Women Gain 80,000 of the 236,000 Jobs Added in February, Unemployment Drops, NWLC Analysis Shows
(Washington, D.C.) Women gained 80,000 of the 236,000 jobs added in February, and adult women’s and men’s unemployment rates dropped to 7.0 percent for women and 7.1 percent for men, according to new analysis by the National Women’s Law Center (NWLC). These rates are as low as women and men have seen during this recession. However, apart from this recession, adult women have not seen unemployment rates this high in nearly 30 years—for men it is over 20 years.
“While February showed some welcome gains, it will take many months of job growth at this level simply to make up for the job losses during the recession, much less to restore full employment,” said NWLC Vice President for Family Economic Security Joan Entmacher. “And Congress just made the task harder by refusing to block arbitrary budget cuts known as sequestration, which are projected to cost the economy 750,000 jobs this year alone.”
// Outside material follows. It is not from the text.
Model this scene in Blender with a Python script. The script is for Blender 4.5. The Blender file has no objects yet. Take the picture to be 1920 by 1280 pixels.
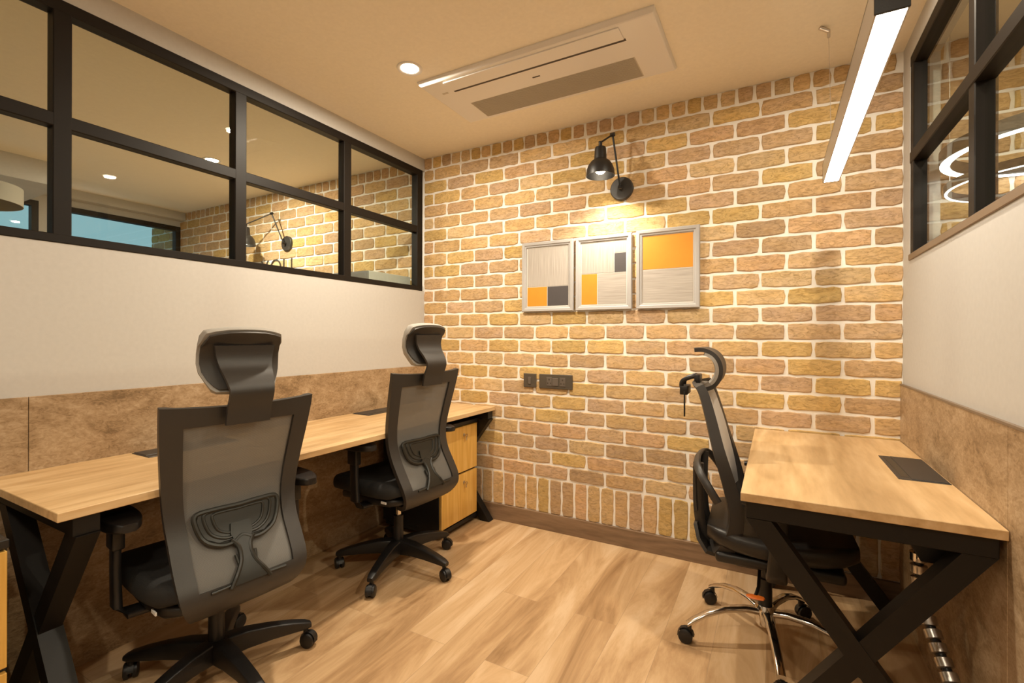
import bpy, bmesh, math, random
from mathutils import Vector, Matrix, Euler
random.seed(7)
C = bpy.context.scene.collection
PI = math.pi
V = Vector

# ---------------------------------------------------------------- camera
W, H = 2.754, 2.51
cam = bpy.data.cameras.new('camera'); camo = bpy.data.objects.new('camera', cam); C.objects.link(camo)
cam.sensor_width = 36.0; cam.lens = 894.54 / 1920 * 36.0
cam.shift_y = -8.47 / 1920
cam.clip_start = 0.05
camo.location = (2.2477, -2.7423, 1.2136)
_y, _r = 0.5041, 0.0027
_f = V((-math.sin(_y), math.cos(_y), 0)); _r0 = V((math.cos(_y), math.sin(_y), 0)); _u0 = V((0, 0, 1))
_rt = _r0 * math.cos(_r) + _u0 * math.sin(_r); _up = -_r0 * math.sin(_r) + _u0 * math.cos(_r)
camo.rotation_euler = Matrix((( _rt.x, _up.x, -_f.x), (_rt.y, _up.y, -_f.y), (_rt.z, _up.z, -_f.z))).to_euler()
bpy.context.scene.camera = camo

# ---------------------------------------------------------------- world + exposure
wd = bpy.data.worlds.new('world'); bpy.context.scene.world = wd; wd.use_nodes = True
bg = wd.node_tree.nodes['Background']; bg.inputs[0].default_value = (0.36, 0.60, 0.72, 1); bg.inputs[1].default_value = 0.62
vs = bpy.context.scene.view_settings
vs.view_transform = 'Standard'; vs.look = 'None'; vs.gamma = 1.0; vs.exposure = 0.52; vs.use_curve_mapping = False

WARM = (1.0, 0.87, 0.68)
def downlight_lamp(loc, power, parent=None, col=WARM, size=2.5, blend=0.9):
    l = bpy.data.lights.new('lens_light', 'AREA'); l.energy = power; l.color = col
    l.shape = 'DISK'; l.size = 0.07
    o = bpy.data.objects.new('lens_light', l); C.objects.link(o); o.location = loc
    if parent: o.parent = parent
    return o
P_MAIN, P_REAR, P_SIDE, P_SCONCE = 23, 10, 15, 30
E_TUBE = 10.0

# ---------------------------------------------------------------- helpers
def link(name, me, m, parent=None, smooth=None):
    o = bpy.data.objects.new(name, me); C.objects.link(o)
    if m is not None:
        for x in (m if isinstance(m, (list, tuple)) else [m]): me.materials.append(x)
    if parent: o.parent = parent
    return o
def obj(name, bm, m, parent=None, smooth=False, angle=None):
    bmesh.ops.recalc_face_normals(bm, faces=bm.faces[:])
    me = bpy.data.meshes.new(name); bm.to_mesh(me); bm.free()
    if smooth:
        for p in me.polygons: p.use_smooth = True
        if angle is None: angle = 35
        me.set_sharp_from_angle(angle=math.radians(angle))
    return link(name, me, m, parent)
def tag(o, label, cat, group=None):
    o['label'] = label; o['category'] = cat
    if group: o['group'] = group
    return o
def thing(name, label, cat, loc=(0, 0, 0), rotz=0, group=None):
    o = bpy.data.objects.new(name, None); C.objects.link(o); o.empty_display_size = 0.05
    o.location = loc; o.rotation_euler = (0, 0, rotz)
    return tag(o, label, cat, group)
def struct(name, bm, m, parent=None, **k):
    o = obj(name, bm, m, parent, **k)
    if parent is None: o['kind'] = 'structure'
    return o
def sroot(name, loc=(0, 0, 0)):
    o = bpy.data.objects.new(name, None); C.objects.link(o); o.location = loc; o['kind'] = 'structure'; return o
def B(): return bmesh.new()
def box(bm, x0, x1, y0, y1, z0, z1, bev=0, seg=2, M=None, mi=0):
    vs_ = [bm.verts.new((x, y, z)) for x in (x0, x1) for y in (y0, y1) for z in (z0, z1)]
    F = [(0, 1, 3, 2), (4, 6, 7, 5), (0, 4, 5, 1), (2, 3, 7, 6), (0, 2, 6, 4), (1, 5, 7, 3)]
    fs = [bm.faces.new([vs_[i] for i in f]) for f in F]
    for f in fs: f.material_index = mi
    allv = list(vs_)
    if bev:
        es = list({e for f in fs for e in f.edges})
        r = bmesh.ops.bevel(bm, geom=es, offset=bev, segments=seg, affect='EDGES', profile=0.5)
        allv = list({v for v in r['verts']} | {v for v in allv if v.is_valid})
        for f in r['faces']: f.material_index = mi
    if M is not None:
        for v in allv: v.co = M @ v.co
    return bm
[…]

Over 95 percent of women’s net job gains in February were concentrated in three sectors: professional and business services (32,000), private education and health (24,000), and retail (21,000). Men’s largest job gains in February were in construction (48,000), professional and business services (41,000), and information (20,000)—these sectors accounted for 70 percent of men’s net employment gains.
The public sector continued to lose jobs in February and, in a reversal of the trend for the recovery as a whole, men lost more public sector jobs than women did. Since the start of the recovery in June 2009, women have lost 462,000 public sector jobs, while men have lost 280,000.

The unemployment rates for adult black women and adult Hispanic women rose slightly in February, while rates for adult white women, adult white men, adult black men, adult Hispanic men and single mothers declined.
Over 12 million Americans are unemployed, nearly 4.8 million for six months or more.
“There is still a long way to go to reach full recovery,” Entmacher said. “So it is especially troubling that policymakers are undermining progress by allowing program cuts that threaten not only the economic and job security of vulnerable families but of the entire country. Congress can stop these senseless cuts – and replace them by closing tax loopholes and making smart investments in our future.”